There’s been a slight wobble in the wider shape of the season, especially once the Conference League became a distraction and then a disappointment. But Sparta are still the better side here, by a distance. Their league numbers are miles ahead of Teplice’s, and their ability to win away from Prague gives them a strong platform. Mind you, they won’t want another sloppy start. Teplice may not dominate matches, but they’re awkward enough at home to punish slow visitors. Sparta have to show up properly. If they do, they should control this one. If they don’t, they’ll make life harder than it needs to be.
Head-to-Head
This fixture has had goals in it for a long time, and the recent meetings lean Sparta’s way without ever becoming one-sided for long. The last eight head-to-heads include a 2-2 draw in Prague in November 2025, a 3-2 Sparta win in the cup in April 2025, and another 1-1 league draw before that. Teplice have also made Sparta sweat on several occasions, which is why this doesn’t feel like a walkover despite the table gap.

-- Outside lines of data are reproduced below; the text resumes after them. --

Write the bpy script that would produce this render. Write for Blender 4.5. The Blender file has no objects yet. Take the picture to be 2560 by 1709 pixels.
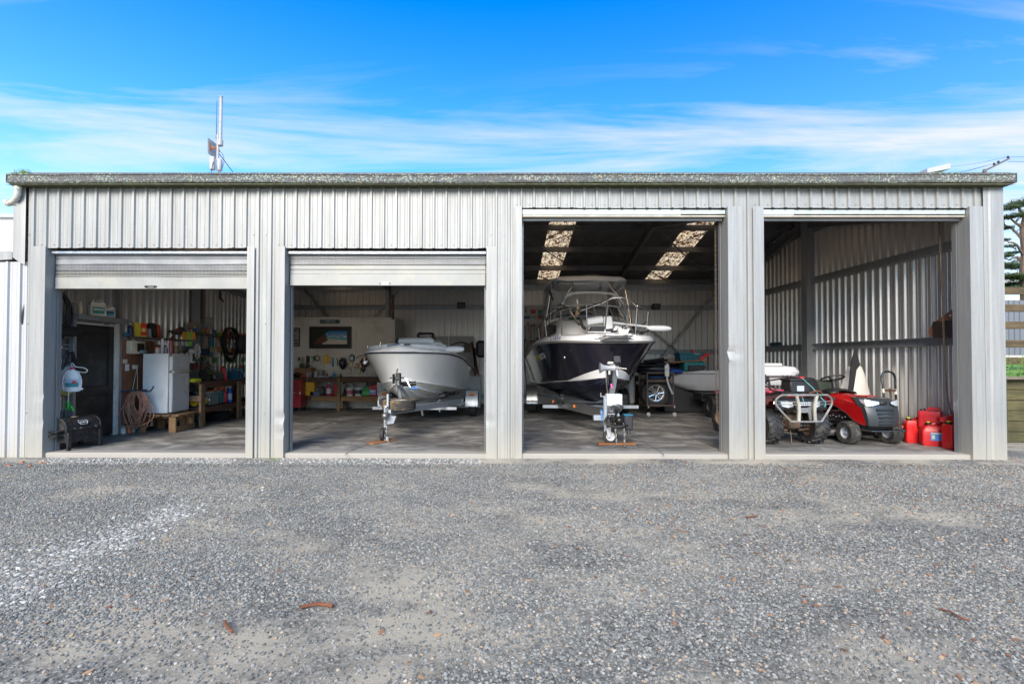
import bpy, bmesh, math, random
from mathutils import Vector, Matrix, Euler
R=math.radians; PI=math.pi
random.seed(7)
SC=bpy.context.scene; COL=SC.collection
# ---------------------------------------------------------------- camera
F=1209.0; PX,PY=1235.0,882.0; CAMLOC=Vector((0,-7.3,1.395))
cam=bpy.data.cameras.new('camera'); camo=bpy.data.objects.new('camera',cam); COL.objects.link(camo)
cam.sensor_width=36; cam.lens=17.0; cam.shift_x=(1280-PX)/2560; cam.shift_y=(PY-854.5)/2560
cam.clip_start=.05; cam.clip_end=3000
CR=(Matrix.Rotation(.004,3,'Z')@Matrix.Rotation(PI/2+.0165,3,'X')@Matrix.Rotation(.0015,3,'Z'))
camo.matrix_world=Matrix.Translation(CAMLOC)@CR.to_4x4(); SC.camera=camo
# ---------------------------------------------------------------- sky, sun, exposure
SUN_EL,SUN_AZ=R(31),R(-16)   # azimuth from -Y (behind the camera) towards -X
w=bpy.data.worlds.new('World'); SC.world=w; w.use_nodes=True
nt=w.node_tree; N=nt.nodes; L=nt.links; N.clear()
def nd(nt,t,**k):
    n=nt.nodes.new(t)
    for a,b in k.items(): setattr(n,a,b)
    return n
out=nd(nt,'ShaderNodeOutputWorld'); bg=nd(nt,'ShaderNodeBackground'); bg.inputs[1].default_value=.12
sky=nd(nt,'ShaderNodeTexSky',sky_type='NISHITA',sun_disc=False); sky.sun_elevation=SUN_EL; sky.sun_rotation=PI-SUN_AZ*-1
sky.air_density=1.0; sky.dust_density=.6; sky.ozone_density=2.0
tc=nd(nt,'ShaderNodeTexCoord'); sep=nd(nt,'ShaderNodeSeparateXYZ'); L.new(tc.outputs['Generated'],sep.inputs[0])
def mth(op,a,b=None,c=None,nt=nt):
    n=nt.nodes.new('ShaderNodeMath'); n.operation=op
    for i,v in enumerate((a,b,c)):
        if v is None: continue
        if isinstance(v,(int,float)): n.inputs[i].default_value=v
        else: nt.links.new(v,n.inputs[i])
    return n.outputs[0]
zc=mth('MAXIMUM',sep.outputs[2],.03)
u=mth('DIVIDE',sep.outputs[0],zc); v=mth('DIVIDE',sep.outputs[1],zc)
cmb=nd(nt,'ShaderNodeCombineXYZ'); L.new(mth('MULTIPLY_ADD',u,.55,3.3),cmb.inputs[0]); L.new(mth('MULTIPLY_ADD',v,2.1,1.7),cmb.inputs[1])
n1=nd(nt,'ShaderNodeTexNoise'); n1.inputs['Scale'].default_value=.75; n1.inputs['Detail'].default_value=12; n1.inputs['Roughness'].default_value=.60; n1.inputs['Distortion'].default_value=.7
L.new(cmb.outputs[0],n1.inputs['Vector'])
cr=nd(nt,'ShaderNodeValToRGB'); L.new(n1.outputs[0],cr.inputs[0]); e=cr.color_ramp.elements
e[0].position=.45; e[0].color=(0,0,0,1); e[1].position=.72; e[1].color=(1,1,1,1)
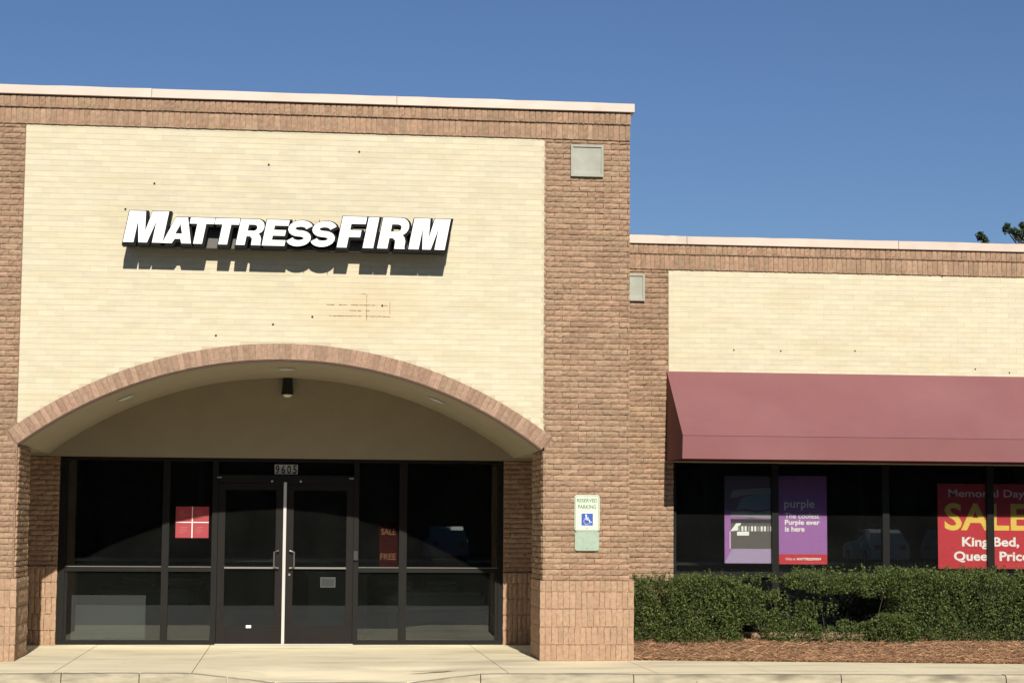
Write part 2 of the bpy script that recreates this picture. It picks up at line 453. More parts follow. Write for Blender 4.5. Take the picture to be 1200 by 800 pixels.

One pattern stands out. Sparta have not lost any of the last 16 meetings, while Teplice have gone through the same stretch without keeping a clean sheet against them. That’s a long-running edge, and it matters. Teplice can compete for periods, but Sparta usually find a way through in the end. The match-up has also tended to bring goals rather than caution. You’d expect that again.
We Predict: Over 1.5 Goals
We’re backing Over 1.5 Goals at 1/3 here, and it feels like the safest angle on the card. Sparta have enough quality to get on the scoresheet even away from home, while Teplice have at least shown they can scrap for goals in recent weeks, even when they’re not playing especially well. A 1-2 Sparta win is the likeliest outcome, and it fits the shape of both teams: Teplice are competitive but leaky, Sparta are superior but not always flawless.
The head-to-head history points the same way. These meetings regularly produce chances, and Sparta have kept Teplice out exactly nowhere near enough to inspire confidence in a low-scoring game. Teplice’s home record isn’t tight enough to promise a shutout, and Sparta’s away numbers suggest they’ll create enough to do their part. Under 1.5 would need a very specific sort of match. This isn’t that sort of match.
If you want a slightly more ambitious angle, Sparta to win and both teams to score is worth a look, but the main line is the one to trust. Goals should arrive. Probably not a flood. Just enough to clear the bar.